Cash Flowing Property Question

Nick Noon
Pro Member
  • Chelmsford, MA
Posted

Although I am yet to make my first real estate deal, I have been reading a lot and learning the game and one of the major points of emphasis is a properties ability to cash-flow.  I may be mistaken, but I think you can pretty much get any property to cash-flow, correct? 

For example - round numbers: Let's say there is a duplex property for sale for $300,000. The rental income is $2,400/month and my expenses are $1,200/month (This includes CapEx, Vacancy, utilities, etc..)

Scenario #1: FHA loan, 3.5% down - Total note is $289,500 with a mortgage payment of $1,380. In this case I have a negative cash flow of ($180)/month. This is a bad deal.

Scenario #2:  Conventional Loan, 30% down - Total note is $210,000 with a mortgage payment of $1,000.  In this case I have a positive cash flow of $200.

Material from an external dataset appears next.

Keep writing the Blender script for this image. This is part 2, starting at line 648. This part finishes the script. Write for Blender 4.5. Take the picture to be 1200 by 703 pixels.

So the same exact property can be made to cash flow just by putting more money down correct? So I think it's not really the ability for the property to cash flow, because you can get pretty much any property to cash flow, but rather a function of how much skin you're willing to have in the game, and more importantly...your cash-on-cash ROI. With a 30% down payment your cash-on-cash ROI is at 2.6% which is clearly less than ideal.

So shouldn't more people be talking about ROI than they should be about a cash-flowing property? Getting $200/unit is nice, but how much money have you had to sacrifice to get that I think is the bigger question.